- Supplied material:

'''

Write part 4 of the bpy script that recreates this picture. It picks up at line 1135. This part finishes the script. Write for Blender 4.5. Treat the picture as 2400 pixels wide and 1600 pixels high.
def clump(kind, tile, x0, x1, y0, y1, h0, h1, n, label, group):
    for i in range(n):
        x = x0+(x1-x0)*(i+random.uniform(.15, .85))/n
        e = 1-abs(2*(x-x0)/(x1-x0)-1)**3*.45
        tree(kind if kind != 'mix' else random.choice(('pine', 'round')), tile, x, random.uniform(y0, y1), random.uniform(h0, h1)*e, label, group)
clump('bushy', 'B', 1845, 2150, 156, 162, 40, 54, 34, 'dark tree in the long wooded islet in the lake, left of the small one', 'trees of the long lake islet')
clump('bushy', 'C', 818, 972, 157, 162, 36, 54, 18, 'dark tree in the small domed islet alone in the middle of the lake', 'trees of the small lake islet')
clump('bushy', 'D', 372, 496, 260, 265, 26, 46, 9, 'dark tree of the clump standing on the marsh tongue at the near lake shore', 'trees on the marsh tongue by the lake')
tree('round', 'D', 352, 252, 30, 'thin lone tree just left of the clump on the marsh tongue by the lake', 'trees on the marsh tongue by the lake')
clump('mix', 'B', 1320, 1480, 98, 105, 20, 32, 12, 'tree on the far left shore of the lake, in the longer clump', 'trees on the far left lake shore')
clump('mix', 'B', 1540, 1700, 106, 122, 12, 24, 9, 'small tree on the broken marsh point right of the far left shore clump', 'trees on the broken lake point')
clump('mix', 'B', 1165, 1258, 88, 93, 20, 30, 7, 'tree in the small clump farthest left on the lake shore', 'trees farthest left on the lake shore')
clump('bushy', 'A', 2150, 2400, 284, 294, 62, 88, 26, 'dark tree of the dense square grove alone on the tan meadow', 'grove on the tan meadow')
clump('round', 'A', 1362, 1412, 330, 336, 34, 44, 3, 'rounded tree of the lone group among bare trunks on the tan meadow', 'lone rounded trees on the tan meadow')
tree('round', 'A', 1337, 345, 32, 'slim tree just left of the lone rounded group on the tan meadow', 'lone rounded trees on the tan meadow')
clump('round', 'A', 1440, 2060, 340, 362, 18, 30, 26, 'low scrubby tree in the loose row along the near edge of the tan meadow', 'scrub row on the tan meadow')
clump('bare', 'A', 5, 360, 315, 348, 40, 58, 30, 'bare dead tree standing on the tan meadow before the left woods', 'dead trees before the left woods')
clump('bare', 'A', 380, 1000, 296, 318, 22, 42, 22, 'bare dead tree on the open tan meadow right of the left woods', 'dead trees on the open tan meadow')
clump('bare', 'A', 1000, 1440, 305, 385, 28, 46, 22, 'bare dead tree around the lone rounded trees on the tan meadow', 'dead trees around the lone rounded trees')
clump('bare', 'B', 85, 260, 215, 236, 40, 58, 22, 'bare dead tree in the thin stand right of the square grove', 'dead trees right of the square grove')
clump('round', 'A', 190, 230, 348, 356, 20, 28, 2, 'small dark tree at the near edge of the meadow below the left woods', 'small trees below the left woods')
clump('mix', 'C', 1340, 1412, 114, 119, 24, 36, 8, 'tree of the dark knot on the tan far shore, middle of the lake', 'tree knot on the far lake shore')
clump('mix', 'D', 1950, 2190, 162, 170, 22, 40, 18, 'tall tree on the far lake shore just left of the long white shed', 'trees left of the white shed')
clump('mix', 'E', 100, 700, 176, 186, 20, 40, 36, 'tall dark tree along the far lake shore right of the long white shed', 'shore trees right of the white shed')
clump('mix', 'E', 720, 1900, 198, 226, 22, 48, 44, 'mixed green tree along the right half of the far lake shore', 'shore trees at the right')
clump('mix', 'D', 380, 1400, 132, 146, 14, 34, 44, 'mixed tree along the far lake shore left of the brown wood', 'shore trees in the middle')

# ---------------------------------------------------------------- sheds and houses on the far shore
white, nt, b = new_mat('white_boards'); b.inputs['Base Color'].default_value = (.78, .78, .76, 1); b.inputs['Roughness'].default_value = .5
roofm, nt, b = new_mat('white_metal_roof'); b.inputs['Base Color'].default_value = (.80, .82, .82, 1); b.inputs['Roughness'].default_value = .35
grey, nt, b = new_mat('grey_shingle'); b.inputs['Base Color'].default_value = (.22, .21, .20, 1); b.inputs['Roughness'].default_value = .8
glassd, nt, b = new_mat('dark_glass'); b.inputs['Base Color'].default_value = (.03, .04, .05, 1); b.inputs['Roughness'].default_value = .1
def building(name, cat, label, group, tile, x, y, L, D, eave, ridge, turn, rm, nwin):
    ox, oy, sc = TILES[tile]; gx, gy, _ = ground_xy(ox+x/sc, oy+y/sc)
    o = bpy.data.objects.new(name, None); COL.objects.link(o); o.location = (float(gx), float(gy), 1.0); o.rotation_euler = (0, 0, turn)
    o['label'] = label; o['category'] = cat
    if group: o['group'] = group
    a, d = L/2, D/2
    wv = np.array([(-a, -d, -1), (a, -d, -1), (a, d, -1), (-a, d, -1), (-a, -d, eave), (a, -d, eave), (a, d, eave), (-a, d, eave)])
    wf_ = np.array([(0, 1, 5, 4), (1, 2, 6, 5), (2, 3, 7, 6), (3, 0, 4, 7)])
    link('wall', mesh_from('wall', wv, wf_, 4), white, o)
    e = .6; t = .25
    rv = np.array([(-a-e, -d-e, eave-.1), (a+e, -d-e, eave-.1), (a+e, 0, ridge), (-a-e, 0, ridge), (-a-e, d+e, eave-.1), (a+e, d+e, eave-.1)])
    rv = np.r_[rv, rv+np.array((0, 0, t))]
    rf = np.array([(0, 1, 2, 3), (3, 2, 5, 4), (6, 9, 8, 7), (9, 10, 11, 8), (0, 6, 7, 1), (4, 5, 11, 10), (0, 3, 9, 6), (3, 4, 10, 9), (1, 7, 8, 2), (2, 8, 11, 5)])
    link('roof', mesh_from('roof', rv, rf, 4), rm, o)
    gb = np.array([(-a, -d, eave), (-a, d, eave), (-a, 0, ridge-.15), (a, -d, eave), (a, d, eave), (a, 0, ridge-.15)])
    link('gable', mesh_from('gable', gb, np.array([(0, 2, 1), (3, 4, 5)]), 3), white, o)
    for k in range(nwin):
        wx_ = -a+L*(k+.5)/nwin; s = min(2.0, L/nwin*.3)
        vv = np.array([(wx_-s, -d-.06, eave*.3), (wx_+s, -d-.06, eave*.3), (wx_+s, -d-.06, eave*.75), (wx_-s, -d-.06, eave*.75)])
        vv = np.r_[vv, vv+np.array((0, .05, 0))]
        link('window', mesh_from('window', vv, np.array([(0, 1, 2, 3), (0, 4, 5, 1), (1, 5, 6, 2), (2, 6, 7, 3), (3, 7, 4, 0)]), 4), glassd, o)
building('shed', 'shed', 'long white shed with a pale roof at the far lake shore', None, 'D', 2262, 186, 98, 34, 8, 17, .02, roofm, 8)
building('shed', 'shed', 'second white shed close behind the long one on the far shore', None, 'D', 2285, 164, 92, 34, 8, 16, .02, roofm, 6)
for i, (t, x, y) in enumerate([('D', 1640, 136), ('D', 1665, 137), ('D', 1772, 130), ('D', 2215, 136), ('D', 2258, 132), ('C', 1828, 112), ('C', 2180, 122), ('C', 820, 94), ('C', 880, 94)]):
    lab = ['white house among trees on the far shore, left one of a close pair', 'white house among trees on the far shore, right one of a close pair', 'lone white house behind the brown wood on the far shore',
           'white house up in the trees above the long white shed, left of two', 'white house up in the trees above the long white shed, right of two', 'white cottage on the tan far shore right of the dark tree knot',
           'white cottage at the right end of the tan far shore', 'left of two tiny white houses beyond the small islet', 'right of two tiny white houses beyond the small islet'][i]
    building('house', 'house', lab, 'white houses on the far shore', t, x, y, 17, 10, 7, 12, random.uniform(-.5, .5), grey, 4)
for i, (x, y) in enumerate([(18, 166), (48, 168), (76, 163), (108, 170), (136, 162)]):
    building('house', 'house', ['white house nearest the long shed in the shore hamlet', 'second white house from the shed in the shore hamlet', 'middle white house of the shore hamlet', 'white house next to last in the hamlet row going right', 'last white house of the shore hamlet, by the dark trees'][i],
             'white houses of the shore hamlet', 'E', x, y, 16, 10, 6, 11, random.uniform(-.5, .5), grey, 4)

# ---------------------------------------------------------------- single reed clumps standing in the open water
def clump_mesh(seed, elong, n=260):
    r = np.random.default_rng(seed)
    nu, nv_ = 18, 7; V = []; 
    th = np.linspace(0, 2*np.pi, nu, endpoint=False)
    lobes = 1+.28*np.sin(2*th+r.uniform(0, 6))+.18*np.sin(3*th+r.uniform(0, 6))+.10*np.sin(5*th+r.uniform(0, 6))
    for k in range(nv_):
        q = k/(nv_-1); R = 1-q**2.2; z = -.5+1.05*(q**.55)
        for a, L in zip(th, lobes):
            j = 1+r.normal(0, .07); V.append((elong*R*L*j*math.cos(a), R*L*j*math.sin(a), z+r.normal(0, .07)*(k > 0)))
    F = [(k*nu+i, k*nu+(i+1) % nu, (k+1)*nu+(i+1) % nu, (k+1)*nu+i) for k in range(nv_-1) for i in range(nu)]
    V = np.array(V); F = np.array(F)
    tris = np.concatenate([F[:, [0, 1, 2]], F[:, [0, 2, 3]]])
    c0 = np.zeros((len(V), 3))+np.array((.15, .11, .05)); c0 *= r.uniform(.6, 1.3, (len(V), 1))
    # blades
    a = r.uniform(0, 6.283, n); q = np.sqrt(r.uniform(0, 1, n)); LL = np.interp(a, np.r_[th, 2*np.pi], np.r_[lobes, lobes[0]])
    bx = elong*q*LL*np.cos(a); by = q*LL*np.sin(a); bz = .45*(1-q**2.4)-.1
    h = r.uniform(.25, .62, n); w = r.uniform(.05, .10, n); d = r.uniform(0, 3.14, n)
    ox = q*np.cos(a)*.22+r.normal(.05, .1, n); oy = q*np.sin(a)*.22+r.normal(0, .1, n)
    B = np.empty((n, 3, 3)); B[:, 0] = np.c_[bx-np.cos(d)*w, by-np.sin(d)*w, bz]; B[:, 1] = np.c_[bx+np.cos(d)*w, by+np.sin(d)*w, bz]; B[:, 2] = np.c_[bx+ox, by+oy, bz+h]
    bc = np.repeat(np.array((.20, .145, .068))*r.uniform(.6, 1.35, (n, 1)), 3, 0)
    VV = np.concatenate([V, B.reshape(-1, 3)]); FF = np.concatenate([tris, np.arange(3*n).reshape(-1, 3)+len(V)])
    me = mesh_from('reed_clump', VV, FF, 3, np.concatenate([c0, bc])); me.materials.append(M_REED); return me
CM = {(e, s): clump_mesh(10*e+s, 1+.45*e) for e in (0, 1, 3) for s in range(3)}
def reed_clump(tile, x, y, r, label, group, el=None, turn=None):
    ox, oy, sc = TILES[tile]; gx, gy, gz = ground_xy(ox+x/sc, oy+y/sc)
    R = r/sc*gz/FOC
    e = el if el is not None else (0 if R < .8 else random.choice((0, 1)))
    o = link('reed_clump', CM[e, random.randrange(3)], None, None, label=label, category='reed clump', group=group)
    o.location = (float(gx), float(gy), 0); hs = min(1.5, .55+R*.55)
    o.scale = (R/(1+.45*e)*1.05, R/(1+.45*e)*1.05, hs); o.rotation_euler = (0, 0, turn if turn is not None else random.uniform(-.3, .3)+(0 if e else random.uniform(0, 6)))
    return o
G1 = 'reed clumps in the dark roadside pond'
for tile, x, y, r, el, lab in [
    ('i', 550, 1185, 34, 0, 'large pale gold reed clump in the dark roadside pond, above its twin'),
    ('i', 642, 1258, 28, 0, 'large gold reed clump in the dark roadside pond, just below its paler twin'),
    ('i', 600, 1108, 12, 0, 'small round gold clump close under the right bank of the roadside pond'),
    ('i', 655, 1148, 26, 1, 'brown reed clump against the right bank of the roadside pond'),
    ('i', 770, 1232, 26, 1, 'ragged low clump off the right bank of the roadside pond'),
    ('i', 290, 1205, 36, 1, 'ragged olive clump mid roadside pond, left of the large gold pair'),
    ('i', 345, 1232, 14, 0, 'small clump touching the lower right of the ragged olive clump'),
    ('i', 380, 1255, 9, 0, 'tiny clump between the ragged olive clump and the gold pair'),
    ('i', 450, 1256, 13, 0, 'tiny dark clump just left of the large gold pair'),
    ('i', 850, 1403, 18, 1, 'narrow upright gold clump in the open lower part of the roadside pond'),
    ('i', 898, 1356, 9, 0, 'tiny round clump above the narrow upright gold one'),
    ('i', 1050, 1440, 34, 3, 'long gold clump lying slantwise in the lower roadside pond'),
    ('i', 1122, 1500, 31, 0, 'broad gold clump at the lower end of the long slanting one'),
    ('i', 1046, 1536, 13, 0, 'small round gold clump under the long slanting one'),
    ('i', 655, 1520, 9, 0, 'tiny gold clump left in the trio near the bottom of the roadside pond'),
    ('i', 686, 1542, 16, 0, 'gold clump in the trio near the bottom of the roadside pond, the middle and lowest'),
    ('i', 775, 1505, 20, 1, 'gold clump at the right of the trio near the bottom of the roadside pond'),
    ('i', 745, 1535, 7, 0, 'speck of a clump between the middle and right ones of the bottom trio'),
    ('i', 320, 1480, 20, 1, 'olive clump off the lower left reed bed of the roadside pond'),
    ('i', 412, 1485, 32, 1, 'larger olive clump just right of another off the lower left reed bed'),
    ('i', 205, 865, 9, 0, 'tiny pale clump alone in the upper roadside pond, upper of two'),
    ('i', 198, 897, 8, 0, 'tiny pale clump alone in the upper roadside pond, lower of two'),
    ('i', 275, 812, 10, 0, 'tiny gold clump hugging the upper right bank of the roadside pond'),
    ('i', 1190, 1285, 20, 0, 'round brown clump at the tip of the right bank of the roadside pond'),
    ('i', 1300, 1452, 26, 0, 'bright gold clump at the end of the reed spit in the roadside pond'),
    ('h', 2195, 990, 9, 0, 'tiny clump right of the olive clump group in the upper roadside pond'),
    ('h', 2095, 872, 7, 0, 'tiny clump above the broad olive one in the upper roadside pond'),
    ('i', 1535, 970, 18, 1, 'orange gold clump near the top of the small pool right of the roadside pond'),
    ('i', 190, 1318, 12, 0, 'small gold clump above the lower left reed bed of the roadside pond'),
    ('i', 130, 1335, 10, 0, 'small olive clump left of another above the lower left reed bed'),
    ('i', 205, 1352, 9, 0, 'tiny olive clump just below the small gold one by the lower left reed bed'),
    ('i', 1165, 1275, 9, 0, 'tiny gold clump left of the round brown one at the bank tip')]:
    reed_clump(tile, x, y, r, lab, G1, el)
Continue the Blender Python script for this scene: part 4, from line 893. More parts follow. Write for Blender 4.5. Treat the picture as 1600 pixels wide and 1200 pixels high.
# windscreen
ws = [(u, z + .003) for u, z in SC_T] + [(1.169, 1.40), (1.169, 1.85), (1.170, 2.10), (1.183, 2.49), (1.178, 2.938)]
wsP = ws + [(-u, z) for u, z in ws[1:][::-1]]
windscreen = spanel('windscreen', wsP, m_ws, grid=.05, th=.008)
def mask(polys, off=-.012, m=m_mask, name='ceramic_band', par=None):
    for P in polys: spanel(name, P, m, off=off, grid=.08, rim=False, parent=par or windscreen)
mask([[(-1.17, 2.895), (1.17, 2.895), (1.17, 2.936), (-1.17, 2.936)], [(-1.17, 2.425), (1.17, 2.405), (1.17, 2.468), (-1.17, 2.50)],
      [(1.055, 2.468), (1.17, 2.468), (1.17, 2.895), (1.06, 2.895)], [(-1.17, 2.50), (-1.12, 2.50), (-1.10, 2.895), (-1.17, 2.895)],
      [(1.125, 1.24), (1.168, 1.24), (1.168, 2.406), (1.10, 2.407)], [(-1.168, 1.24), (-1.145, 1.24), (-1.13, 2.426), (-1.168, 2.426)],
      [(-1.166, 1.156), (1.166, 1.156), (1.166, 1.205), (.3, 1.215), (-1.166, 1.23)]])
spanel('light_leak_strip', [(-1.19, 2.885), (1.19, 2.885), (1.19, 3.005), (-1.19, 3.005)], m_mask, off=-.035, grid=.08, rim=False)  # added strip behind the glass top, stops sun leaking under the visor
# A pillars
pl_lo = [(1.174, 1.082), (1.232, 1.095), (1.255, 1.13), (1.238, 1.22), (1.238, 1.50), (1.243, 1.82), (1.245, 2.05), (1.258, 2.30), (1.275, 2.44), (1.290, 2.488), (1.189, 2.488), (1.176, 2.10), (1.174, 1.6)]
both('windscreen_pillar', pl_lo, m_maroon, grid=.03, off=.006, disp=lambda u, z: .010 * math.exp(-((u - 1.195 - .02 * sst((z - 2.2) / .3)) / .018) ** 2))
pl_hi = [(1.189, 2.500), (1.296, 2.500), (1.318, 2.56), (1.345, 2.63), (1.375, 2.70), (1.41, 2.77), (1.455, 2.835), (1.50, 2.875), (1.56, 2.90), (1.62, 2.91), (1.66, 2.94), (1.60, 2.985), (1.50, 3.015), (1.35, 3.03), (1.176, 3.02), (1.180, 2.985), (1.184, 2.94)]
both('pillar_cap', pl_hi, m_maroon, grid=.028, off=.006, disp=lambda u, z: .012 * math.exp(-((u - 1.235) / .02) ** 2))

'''

- Directions: Above are some records. Count the lines among them with the word "Treat", and answer with the number only.

- Final result: 2